Tuttavia, forse stiamo vivendo un’epoca in cui la differenza tra il prigioniero liberato e i prigionieri incatenati si sta assottigliando sempre più. L’ambiguità diventa confusione. Forse non è più il tempo del prigioniero liberato che non viene creduto, ma quello in cui la credulità e l’incredulità si fondono, le cornici si assottigliano fin quasi a scomparire e il senso delle cose si perde. Non riusciamo più a vedere al di fuori della caverna. Non siamo più capaci ormai di guardare l’interno stesso della caverna, con altri occhi.
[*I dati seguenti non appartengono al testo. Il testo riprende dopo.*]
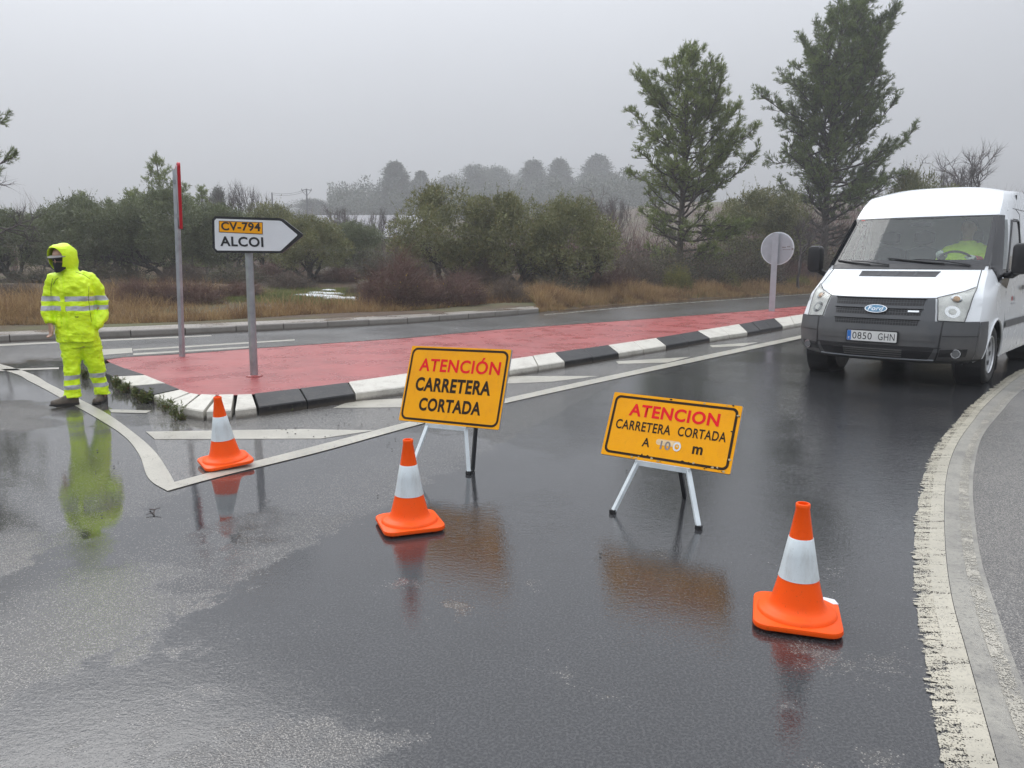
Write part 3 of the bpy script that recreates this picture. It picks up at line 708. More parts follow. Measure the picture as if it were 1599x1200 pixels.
# the panel, built in the plane through the post and facing the road
yaw = R(-4); px2m = lambda px, py: D(px, py, y0 - 0.085)
def flat(pts): return [(float(q[0] - b[0]), float(q[2] - zb)) for q in (px2m(*p) for p in pts)]
outl = flat([(338, 395), (332, 388), (331, 343), (336, 338), (437, 341), (443, 343), (472.5, 366), (472.5, 369), (441, 395), (437, 396)])
ins = flat([(339.5, 391.5), (336, 388), (335, 345), (338, 341.8), (436, 345), (439.5, 346), (464, 366.5), (464, 368.2), (438.5, 391.8), (436, 392.3)])
mb = MB(); mb.plate(outl, -0.085, -0.055); mb.build('panel', M['sign_black'], dirs)
mb = MB(); mb.plate(ins, -0.0885, -0.084); mb.build('face', M['sign_white'], dirs)
pan = flat([(342, 363), (342, 345), (410.5, 347.5), (410.5, 366.5)])
mb = MB(); mb.plate(pan, -0.0905, -0.088); mb.build('number_panel', M['sign_yellow'], dirs)
mb = MB(); cxp = sum(p[0] for p in pan) / 4; czp = sum(p[1] for p in pan) / 4
ring_plate(mb, pan, [(cxp + (x - cxp) * 0.975, czp + (z - czp) * 0.90) for x, z in pan], -0.0912); mb.build('border', M['sign_black'], dirs)
def on_panel(txt, l, r_, t, bt, mat, bold):
    q = flat([(l, bt), (r_, t)]); dz = -0.026
    sh = lambda x, y, z: (x, y, z + dz * (x - (q[0][0] + q[1][0]) / 2))
    text_part('lettering', txt, q[1][0] - q[0][0], q[1][1] - q[0][1], (q[0][0] + q[1][0]) / 2, (q[0][1] + q[1][1]) / 2, -0.0915, mat, dirs, bold, mapf=sh)
on_panel('CV-794', 346, 406.5, 347.5, 361, M['sign_black'], 0.028)
on_panel('ALCOI', 344.5, 411, 370, 385.5, M['sign_black'], 0.028)
for dz in (0.10, 0.30):
    mb = MB(); z = outl[0][1] + dz; mb.box((t_v[0], -0.03, z), (0.14, 0.05, 0.045)); mb.build('clamp', M['galv'], dirs)

# ------------------------------------------------------------------ give-way sign seen edge-on
b = G(284.5, 557, zb); y0 = b[1]
yld = tag(empty('give_way_sign', (b[0], b[1], zb)), 'tall red-edged sign on a thin galvanised post, seen nearly edge-on', 'road sign')
t_v = D(274, 265, y0) - np.array([b[0], b[1], zb])
def iprof(mb, a, bb, w, d, yawp, t=0.008):
    """slotted rectangular sign post"""
    c, s = math.cos(yawp), math.sin(yawp)
    sec = [(-w/2, -d/2), (w/2, -d/2), (w/2, d/2), (w/6, d/2), (w/6, d/2 - t), (-w/6, d/2 - t), (-w/6, d/2), (-w/2, d/2)]
    mb.loft([[(p[0] + x * c - y * s, p[1] + x * s + y * c, p[2]) for x, y in sec] for p in (a, bb)])
mb = MB(); iprof(mb, (0, 0, -0.02), t_v, 0.045, 0.068, R(62)); mb.build('post', M['galv'], yld)
# triangular plate, its plane almost along the line of sight
ctr = D(279.5, 308, y0) - np.array([b[0], b[1], zb]); hgt = 0.83
dirv = Vector((-math.sin(R(25.5)), math.cos(R(25.5)), 0)); nrm = Vector((dirv.y, -dirv.x, 0))
def tri(mb, s, n0, n1):
    pts = []
    for cx, cz, a0 in ((-0.5 * s, 0.44 * s, 135), (0, -0.46 * s, 270), (0.5 * s, 0.44 * s, 45)):
        for k in range(-4, 5):
            a = R(a0 + k * 15); pts.append((cx * 0.9 + 0.04 * math.cos(a), cz * 0.9 + 0.04 * math.sin(a)))
    f = lambda p, n: Vector(ctr) + dirv * p[0] + Vector((0, 0, p[1])) + nrm * n
    n = len(pts)
    mb.add([f(p, n0) for p in pts] + [f(p, n1) for p in pts], [tuple(range(n)), tuple(range(2 * n - 1, n - 1, -1))] + [(i, n + i, n + (i + 1) % n, (i + 1) % n) for i in range(n)])
mb = MB(); tri(mb, 0.93, -0.018, 0.020); mb.build('plate', M['red_rim'], yld)
mb = MB(); tri(mb, 0.66, 0.019, 0.024); mb.build('face', M['sign_white'], yld)
mb = MB(); tri(mb, 0.84, -0.024, -0.0175); mb.build('back', M['alu'], yld)
for dz in (-0.25, 0.2):
    mb = MB(); mb.box((ctr[0] - 0.03, ctr[1], ctr[2] + dz), (0.07, 0.07, 0.05), Matrix.Rotation(R(25), 3, 'Z')); mb.build('clamp', M['galv'], yld)

# ------------------------------------------------------------------ round sign seen from behind
b = G(1205, 486, zb); y0 = b[1]
rnd_ = tag(empty('round_sign', (b[0], b[1], zb)), 'round road sign seen from its grey back on the far red island', 'road sign')
t_v = D(1211.5, 364, y0) - np.array([b[0], b[1], zb])
mb = MB(); iprof(mb, (0, 0, -0.02), t_v, 0.15, 0.07, R(-22)); mb.build('post', M['alu'], rnd_)
ctr = D(1213, 388.5, y0 + 0.06) - np.array([b[0], b[1], zb]); rad = 25.0 * y0 / _c / F
ya = R(-52 + 19)
ya = R(-20 - 16)
def disc(mb, r, n0, n1, k=40):
    d_ = Vector((math.cos(ya), math.sin(ya), 0)); nn = Vector((-d_.y, d_.x, 0))
    f = lambda rr, a, n: Vector(ctr) + d_ * (rr * math.cos(a)) + Vector((0, 0, rr * math.sin(a))) + nn * n
    mb.loft([[f(r, 6.2832 * i / k, n) for i in range(k)] for n in (n0, n1)])
mb = MB(); disc(mb, rad, 0.03, 0.065); mb.build('disc', M['sign_white'], rnd_)
mb = MB(); disc(mb, rad * 0.94, 0.022, 0.031); mb.build('back', M['alu'], rnd_)
mb = MB()
d_ = Vector((math.cos(ya), math.sin(ya), 0)); nn = Vector((-d_.y, d_.x, 0))
for i, (u, v, a_, c_) in enumerate([(0.18, 0.03, 0.10, 0.03), (0.30, 0.045, 0.09, 0.025), (0.25, -0.03, 0.2, 0.018), (0.40, -0.015, 0.05, 0.05)]):
    mb.add([Vector(ctr) + d_ * (u + sx * a_ / 2) + Vector((0, 0, v + sz * c_ / 2)) + nn * 0.0195 for sx, sz in ((-1, -1), (1, -1), (1, 1), (-1, 1))], [(0, 1, 2, 3)])
mb.build('stamp_marks', M['faded'], rnd_)
# ------------------------------------------------------------------ white van
def car_paint(name, col, rough=0.25, dirt=0.12, coat=0.6):
    m = NT(name); p = m.obj()
    n1 = m.noise(p, 2.2, 6, 0.7); low = m.math('SUBTRACT', 1.0, m.step(m.math('ADD', m.sep(p, 2), m.math('MULTIPLY', n1, 0.5)), 0.55, 1.25))
    c = m.mix(m.math('MULTIPLY', low, m.lerp(n1, 0.3, 0.7, 0.02, dirt * 3)), col, (0.28, 0.25, 0.21))
    return m.done(m.pbr(c, m.lerp(n1, 0.3, 0.7, rough - 0.07, rough + 0.07), 0, m.bump(m.noise(p, 3.0, 2), 0.02, 0.02), Coat_Weight=coat, Coat_Roughness=0.06))
M['van_white'] = car_paint('white_van_paint', (0.74, 0.77, 0.79))
M['bumper'] = car_paint('grey_bumper_plastic', (0.050, 0.055, 0.062), 0.45, 0.12, 0.08)
M['black_trim'] = simple('black_trim', (0.012, 0.012, 0.014), 0.38)
M['gloss_black'] = simple('black_glazing_band', (0.012, 0.013, 0.016), 0.12)
M['mesh_black'] = simple('black_grille_mesh', (0.008, 0.008, 0.009), 0.6)
M['chrome'] = simple('chrome', (0.62, 0.64, 0.66), 0.15, 1.0, 0.05)
M['badge_blue'] = simple('badge_blue', (0.10, 0.24, 0.38), 0.25)
M['badge_script'] = simple('badge_script_silver', (0.72, 0.78, 0.82), 0.25, 0.3)
M['plate_white'] = simple('number_plate_white', (0.72, 0.72, 0.70), 0.35, 0, 0.06)
M['plate_blue'] = simple('number_plate_blue', (0.02, 0.16, 0.52), 0.4)
M['lamp_inside'] = simple('headlamp_reflector', (0.86, 0.87, 0.85), 0.30, 0.0, 0.2, 14)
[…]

Non è una novità. Già Erasmo da Rotterdam si era accorto di tale pericolo: “vi par che esista qualche differenza, egli scrive, tra quelli che, come si legge in Platone, stanno nella loro caverna e il saggio che ne è uscito? Gli uni guardan con meraviglia le ombre e le immagini dei diversi oggetti, ma senza nutrire alcun desiderio, e son perfettamente soddisfatti; il saggio invece vede le cose come sono, ma non c’è differenza”.
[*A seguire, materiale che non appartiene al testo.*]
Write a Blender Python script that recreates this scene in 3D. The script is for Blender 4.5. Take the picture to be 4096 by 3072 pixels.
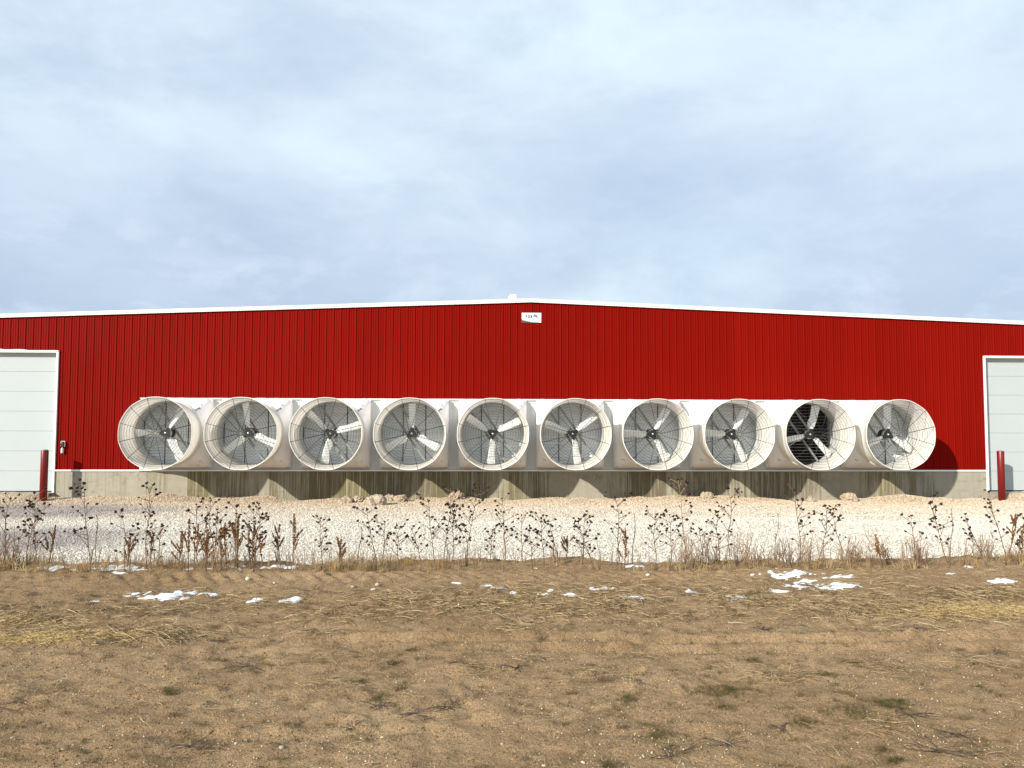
import bpy, bmesh, math, random
import numpy as np
from mathutils import Vector, Matrix, Euler

for o in list(bpy.data.objects):
    bpy.data.objects.remove(o, do_unlink=True)
sc = bpy.context.scene
C = sc.collection
R = math.radians

# ------------------------------------------------------------------ camera
cam_d = bpy.data.cameras.new('camera')
cam = bpy.data.objects.new('camera', cam_d)
C.objects.link(cam)
cam_d.sensor_width = 36.0
cam_d.sensor_fit = 'HORIZONTAL'
cam_d.lens = 27.04
cam_d.clip_start = 0.05
cam_d.clip_end = 3000
_r = Vector((0.999325, -0.036659, 0.002381)).normalized()
_f = Vector((0.036477, 0.997878, 0.053933)).normalized()
_u = _r.cross(_f).normalized()
cam.matrix_world = Matrix(((_r.x, _u.x, -_f.x, 0.0), (_r.y, _u.y, -_f.y, -24.0), (_r.z, _u.z, -_f.z, 2.405), (0, 0, 0, 1)))
sc.camera = cam

# ------------------------------------------------------------------ light
SUN_DIR = Vector((1.0, 1.0, -0.64)).normalized()      # the way the light travels
sun_d = bpy.data.lights.new('sun', 'SUN')
sun_d.energy = 3.85
sun_d.angle = R(1.1)
sun_d.color = (1.0, 0.95, 0.86)
sun = bpy.data.objects.new('sun', sun_d)
C.objects.link(sun)
sun.rotation_euler = SUN_DIR.to_track_quat('-Z', 'Y').to_euler()
sun.location = (-20, -40, 30)

world = bpy.data.worlds.new('World')
sc.world = world
world.use_nodes = True
nt = world.node_tree
nt.nodes.clear()
def N(t, typ, **kw):
    n = t.nodes.new(typ)
    for k, v in kw.items():
        setattr(n, k, v)
    return n
def mth(t, op, a, b=None, c=None, clamp=False):
    n = N(t, 'ShaderNodeMath', operation=op)
    n.use_clamp = clamp
    for i, v in enumerate((a, b, c)):
        if v is None: continue
        if hasattr(v, 'is_linked'): t.links.new(v, n.inputs[i])
        else: n.inputs[i].default_value = v
    return n.outputs[0]
def ramp(t, fac, stops, interp='LINEAR'):
    n = N(t, 'ShaderNodeValToRGB')
    cr = n.color_ramp
    cr.interpolation = interp
    while len(cr.elements) < len(stops): cr.elements.new(0.5)
    for e, (p, c) in zip(cr.elements, stops):
        e.position = p
        e.color = (c, c, c, 1) if isinstance(c, (int, float)) else (*c, 1)
    t.links.new(fac, n.inputs[0])
    return n.outputs[0]
def mixc(t, fac, a, b, blend='MIX'):
    n = N(t, 'ShaderNodeMix', data_type='RGBA', blend_type=blend)
    n.clamp_factor = True
    for s, v in ((n.inputs[0], fac), (n.inputs[6], a), (n.inputs[7], b)):
        if hasattr(v, 'is_linked'): t.links.new(v, s)
        elif isinstance(v, (int, float)): s.default_value = v
        else: s.default_value = (*v, 1)
    return n.outputs[2]
def noise(t, vec, scale, detail=4, rough=0.55, dist=0.0):
    n = N(t, 'ShaderNodeTexNoise')
    n.inputs['Scale'].default_value = scale
    n.inputs['Detail'].default_value = detail
    n.inputs['Roughness'].default_value = rough
    n.inputs['Distortion'].default_value = dist
    if vec is not None: t.links.new(vec, n.inputs['Vector'])
    return n.outputs[0]
def mapping(t, vec, loc=(0,0,0), rot=(0,0,0), scale=(1,1,1)):
    n = N(t, 'ShaderNodeMapping')
    n.inputs['Location'].default_value = loc
    n.inputs['Rotation'].default_value = rot
    n.inputs['Scale'].default_value = scale
    t.links.new(vec, n.inputs[0])
    return n.outputs[0]

sky = N(nt, 'ShaderNodeTexSky', sky_type='NISHITA')
sky.sun_disc = False
sky.sun_elevation = math.asin(-SUN_DIR.z)
sky.sun_rotation = math.atan2(-SUN_DIR.x, -SUN_DIR.y)
sky.air_density = 1.0
sky.dust_density = 1.2
sky.ozone_density = 1.2
tc = N(nt, 'ShaderNodeTexCoord')
sep = N(nt, 'ShaderNodeSeparateXYZ')
nt.links.new(tc.outputs['Generated'], sep.inputs[0])
dirv = tc.outputs['Generated']
n1 = noise(nt, mapping(nt, dirv, loc=(8.7, 1.3, 0.4), rot=(0, R(24), 0), scale=(1.5, 1.5, 3.2)), 1.0, 5, 0.5, 0.25)
n2 = noise(nt, mapping(nt, dirv, loc=(2.21, 8.7, 0.7), rot=(0, R(16), 0), scale=(3.4, 3.4, 7.5)), 1.0, 8, 0.60, 0.25)
n3 = noise(nt, mapping(nt, dirv, loc=(5.0, 1.0, 2.0), rot=(0, R(12), 0), scale=(9, 9, 20)), 1.0, 8, 0.62, 0.2)
el = mth(nt, 'ADD', sep.outputs[2], mth(nt, 'MULTIPLY_ADD', n1, 0.42, -0.21))
low = ramp(nt, el, [(0.10, 0.0), (0.36, 1.0)])
mixv = mth(nt, 'ADD', mth(nt, 'MULTIPLY', low, 0.55), mth(nt, 'MULTIPLY_ADD', n2, 1.1, -0.36), None, True)
cloud = mixc(nt, mixv, (2.85, 3.55, 4.6), (4.5, 5.3, 6.1))
hi = mth(nt, 'MULTIPLY', ramp(nt, n1, [(0.48, 0.0), (0.66, 1.0)]), ramp(nt, n2, [(0.35, 0.2), (0.62, 1.0)]))
cloud2 = mixc(nt, hi, cloud, (4.9, 5.95, 6.5))
cloud2 = mixc(nt, mth(nt, 'MULTIPLY', ramp(nt, n3, [(0.50, 0.0), (0.72, 0.6)]), mth(nt, 'SUBTRACT', 1.0, low)), cloud2, (4.7, 5.4, 6.2))
cover = ramp(nt, n2, [(0.25, 0.80), (0.55, 1.0)])
skyc = mixc(nt, cover, sky.outputs[0], cloud2)
bg = N(nt, 'ShaderNodeBackground')
bg.inputs[1].default_value = 0.1
nt.links.new(skyc, bg.inputs[0])
wo = N(nt, 'ShaderNodeOutputWorld')
nt.links.new(bg.outputs[0], wo.inputs[0])

sc.view_settings.view_transform = 'Standard'
sc.view_settings.look = 'None'
sc.view_settings.exposure = 0.77
sc.view_settings.gamma = 1.0
sc.view_settings.use_curve_mapping = False

# ------------------------------------------------------------------ materials
def new_mat(name):
    m = bpy.data.materials.new(name)
    m.use_nodes = True
    t = m.node_tree
    b = t.nodes['Principled BSDF']
    return m, t, b
def setp(b, rough=0.6, metal=0.0, spec=0.4):
    b.inputs['Roughness'].default_value = rough
    b.inputs['Metallic'].default_value = metal
    b.inputs['Specular IOR Level'].default_value = spec
def bump(t, b, h, strength, dist):
    n = N(t, 'ShaderNodeBump')
    n.inputs['Strength'].default_value = strength
    n.inputs['Distance'].default_value = dist
    t.links.new(h, n.inputs['Height'])
    t.links.new(n.outputs[0], b.inputs['Normal'])
def pos(t):
    return N(t, 'ShaderNodeNewGeometry').outputs['Position']
def objco(t):
    return N(t, 'ShaderNodeTexCoord').outputs['Object']
def simple(name, col, rough=0.6, metal=0.0, spec=0.4, var=0.12, scale=6.0, coords='obj', rnd=0.0):
    m, t, b = new_mat(name)
    setp(b, rough, metal, spec)
    v = objco(t) if coords == 'obj' else pos(t)
    n = noise(t, v, scale, 4, 0.6)
    c = mixc(t, n, tuple(x*(1-var) for x in col), tuple(min(1, x*(1+var)) for x in col))
    if rnd:
        oi = N(t, 'ShaderNodeObjectInfo')
        hv = N(t, 'ShaderNodeHueSaturation')
        t.links.new(mth(t, 'MULTIPLY_ADD', oi.outputs['Random'], 2*rnd, 1-rnd), hv.inputs['Value'])
        t.links.new(c, hv.inputs['Color'])
        c = hv.outputs[0]
    t.links.new(c, b.inputs['Base Color'])
    return m

M = {}
# red ribbed steel
m, t, b = new_mat('red_paint'); setp(b, 0.55, 0.0, 0.04)
n = noise(t, mapping(t, pos(t), scale=(1.2, 1, 0.25)), 1.5, 4, 0.6)
c = mixc(t, n, (0.160, 0.0028, 0.0007), (0.200, 0.0040, 0.0011))
n_f = noise(t, mapping(t, pos(t), scale=(5, 1, 0.5)), 3.0, 3, 0.6)
c = mixc(t, ramp(t, n_f, [(0.55, 0.0), (0.8, 0.25)]), c, (0.19, 0.008, 0.003))
oi = N(t, 'ShaderNodeObjectInfo')
hv = N(t, 'ShaderNodeHueSaturation')
t.links.new(mth(t, 'MULTIPLY_ADD', oi.outputs['Random'], 0.10, 0.95), hv.inputs['Value'])
t.links.new(c, hv.inputs['Color']); t.links.new(hv.outputs[0], b.inputs['Base Color'])
bump(t, b, noise(t, mapping(t, pos(t), scale=(2.5, 1, 0.7)), 2.0, 2), 0.25, 0.01)
M['red'] = m
# bollard paint
m, t, b = new_mat('red_bollard_paint'); setp(b, 0.38, 0.0, 0.45)
n = noise(t, objco(t), 9, 5, 0.65)
c = mixc(t, ramp(t, n, [(0.60, 0.0), (0.72, 0.6)]), (0.15, 0.006, 0.004), (0.20, 0.04, 0.03))
t.links.new(c, b.inputs['Base Color']); M['bollard'] = m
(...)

Ma una societa’ democratica, fatta di individui autonomi, non si realizza compiacendo le rassicuranti e conservative certezze del senso comune, bensì quando è in grado di rendere possibile a tutti la facoltà di avvertire i confini, di attraversarli, di guardare con altri occhi ciò che stiamo guardando senza vedere.

Scrive Iris Murdoch: “In quel punto, a causa dei movimenti che gli attori stavano eseguendo, il palcoscenico scricchiolò e il fondale di stoffa ebbe un leggero fremito. Questo rumore mi ricondusse alla realtà”. Ma forse non siamo più in grado di percepire il rumore che proviene da fuori.  Una società democratica dovrebbe tenere in sé questo rumore di realtà che è esattamente quello che tiene lo spettatore contraddittoriamente legato alla scena e l’attore conflittualmente vincolato al personaggio. La grazia che un attore può raggiungere non è data dall’assenza di conflitto con il suo personaggio, ma dal suo essere personaggio rimanendo se stesso, come un doppio il cui sé si accompagna ambiguamente e criticamente all’io senza confondersi con esso.